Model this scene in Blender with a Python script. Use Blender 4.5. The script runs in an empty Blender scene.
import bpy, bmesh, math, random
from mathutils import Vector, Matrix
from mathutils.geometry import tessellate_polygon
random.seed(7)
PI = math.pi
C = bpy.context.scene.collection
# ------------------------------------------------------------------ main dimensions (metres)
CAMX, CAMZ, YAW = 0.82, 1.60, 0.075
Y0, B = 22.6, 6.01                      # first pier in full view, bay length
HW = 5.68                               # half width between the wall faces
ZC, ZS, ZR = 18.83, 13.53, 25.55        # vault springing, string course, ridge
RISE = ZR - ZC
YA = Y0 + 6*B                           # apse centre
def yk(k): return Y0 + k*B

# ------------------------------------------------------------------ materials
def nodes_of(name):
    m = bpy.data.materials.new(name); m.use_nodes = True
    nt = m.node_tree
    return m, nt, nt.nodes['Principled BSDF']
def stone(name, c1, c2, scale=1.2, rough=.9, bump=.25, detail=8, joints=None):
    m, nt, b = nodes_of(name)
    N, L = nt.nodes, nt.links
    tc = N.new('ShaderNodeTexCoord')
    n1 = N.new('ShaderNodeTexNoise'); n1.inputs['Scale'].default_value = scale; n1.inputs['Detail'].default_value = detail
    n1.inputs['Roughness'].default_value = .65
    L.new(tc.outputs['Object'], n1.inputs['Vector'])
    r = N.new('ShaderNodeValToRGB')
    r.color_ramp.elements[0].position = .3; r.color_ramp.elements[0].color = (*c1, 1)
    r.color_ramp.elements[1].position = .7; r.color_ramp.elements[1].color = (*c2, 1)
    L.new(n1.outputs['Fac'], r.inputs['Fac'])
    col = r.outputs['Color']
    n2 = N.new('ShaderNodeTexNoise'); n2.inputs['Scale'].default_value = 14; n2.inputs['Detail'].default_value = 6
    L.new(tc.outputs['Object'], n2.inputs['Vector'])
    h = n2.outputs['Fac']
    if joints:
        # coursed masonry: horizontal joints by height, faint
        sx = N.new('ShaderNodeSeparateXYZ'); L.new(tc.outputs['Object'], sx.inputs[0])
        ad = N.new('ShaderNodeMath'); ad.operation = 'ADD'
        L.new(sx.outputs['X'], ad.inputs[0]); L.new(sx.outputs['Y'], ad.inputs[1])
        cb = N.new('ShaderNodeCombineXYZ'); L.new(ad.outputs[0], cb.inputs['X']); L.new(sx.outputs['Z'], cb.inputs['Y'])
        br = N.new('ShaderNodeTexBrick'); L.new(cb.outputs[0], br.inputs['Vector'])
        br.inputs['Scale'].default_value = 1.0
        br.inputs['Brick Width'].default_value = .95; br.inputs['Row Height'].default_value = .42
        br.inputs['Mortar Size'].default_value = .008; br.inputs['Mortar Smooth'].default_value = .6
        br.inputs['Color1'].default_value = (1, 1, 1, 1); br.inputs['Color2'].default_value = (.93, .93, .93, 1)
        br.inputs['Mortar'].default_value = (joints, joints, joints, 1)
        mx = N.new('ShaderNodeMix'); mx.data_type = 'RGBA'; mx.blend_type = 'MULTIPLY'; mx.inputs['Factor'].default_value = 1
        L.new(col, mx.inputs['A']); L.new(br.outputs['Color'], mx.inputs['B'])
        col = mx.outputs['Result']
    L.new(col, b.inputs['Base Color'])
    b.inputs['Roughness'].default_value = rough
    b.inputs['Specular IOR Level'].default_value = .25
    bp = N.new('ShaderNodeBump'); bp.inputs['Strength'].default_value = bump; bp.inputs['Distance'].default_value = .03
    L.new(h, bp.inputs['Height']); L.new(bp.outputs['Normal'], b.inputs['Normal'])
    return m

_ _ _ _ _

# [What you will do]
Write out the whole listing again, exactly as it stands.

# [Exercise solution]
Model this scene in Blender with a Python script. Use Blender 4.5. The script runs in an empty Blender scene.
import bpy, bmesh, math, random
from mathutils import Vector, Matrix
from mathutils.geometry import tessellate_polygon
random.seed(7)
PI = math.pi
C = bpy.context.scene.collection
# ------------------------------------------------------------------ main dimensions (metres)
CAMX, CAMZ, YAW = 0.82, 1.60, 0.075
Y0, B = 22.6, 6.01                      # first pier in full view, bay length
HW = 5.68                               # half width between the wall faces
ZC, ZS, ZR = 18.83, 13.53, 25.55        # vault springing, string course, ridge
RISE = ZR - ZC
YA = Y0 + 6*B                           # apse centre
def yk(k): return Y0 + k*B

# ------------------------------------------------------------------ materials
def nodes_of(name):
    m = bpy.data.materials.new(name); m.use_nodes = True
    nt = m.node_tree
    return m, nt, nt.nodes['Principled BSDF']
def stone(name, c1, c2, scale=1.2, rough=.9, bump=.25, detail=8, joints=None):
    m, nt, b = nodes_of(name)
    N, L = nt.nodes, nt.links
    tc = N.new('ShaderNodeTexCoord')
    n1 = N.new('ShaderNodeTexNoise'); n1.inputs['Scale'].default_value = scale; n1.inputs['Detail'].default_value = detail
    n1.inputs['Roughness'].default_value = .65
    L.new(tc.outputs['Object'], n1.inputs['Vector'])
    r = N.new('ShaderNodeValToRGB')
    r.color_ramp.elements[0].position = .3; r.color_ramp.elements[0].color = (*c1, 1)
    r.color_ramp.elements[1].position = .7; r.color_ramp.elements[1].color = (*c2, 1)
    L.new(n1.outputs['Fac'], r.inputs['Fac'])
    col = r.outputs['Color']
    n2 = N.new('ShaderNodeTexNoise'); n2.inputs['Scale'].default_value = 14; n2.inputs['Detail'].default_value = 6
    L.new(tc.outputs['Object'], n2.inputs['Vector'])
    h = n2.outputs['Fac']
    if joints:
        # coursed masonry: horizontal joints by height, faint
        sx = N.new('ShaderNodeSeparateXYZ'); L.new(tc.outputs['Object'], sx.inputs[0])
        ad = N.new('ShaderNodeMath'); ad.operation = 'ADD'
        L.new(sx.outputs['X'], ad.inputs[0]); L.new(sx.outputs['Y'], ad.inputs[1])
        cb = N.new('ShaderNodeCombineXYZ'); L.new(ad.outputs[0], cb.inputs['X']); L.new(sx.outputs['Z'], cb.inputs['Y'])
        br = N.new('ShaderNodeTexBrick'); L.new(cb.outputs[0], br.inputs['Vector'])
        br.inputs['Scale'].default_value = 1.0
        br.inputs['Brick Width'].default_value = .95; br.inputs['Row Height'].default_value = .42
        br.inputs['Mortar Size'].default_value = .008; br.inputs['Mortar Smooth'].default_value = .6
        br.inputs['Color1'].default_value = (1, 1, 1, 1); br.inputs['Color2'].default_value = (.93, .93, .93, 1)
        br.inputs['Mortar'].default_value = (joints, joints, joints, 1)
        mx = N.new('ShaderNodeMix'); mx.data_type = 'RGBA'; mx.blend_type = 'MULTIPLY'; mx.inputs['Factor'].default_value = 1
        L.new(col, mx.inputs['A']); L.new(br.outputs['Color'], mx.inputs['B'])
        col = mx.outputs['Result']
    L.new(col, b.inputs['Base Color'])
    b.inputs['Roughness'].default_value = rough
    b.inputs['Specular IOR Level'].default_value = .25
    bp = N.new('ShaderNodeBump'); bp.inputs['Strength'].default_value = bump; bp.inputs['Distance'].default_value = .03
    L.new(h, bp.inputs['Height']); L.new(bp.outputs['Normal'], b.inputs['Normal'])
    return m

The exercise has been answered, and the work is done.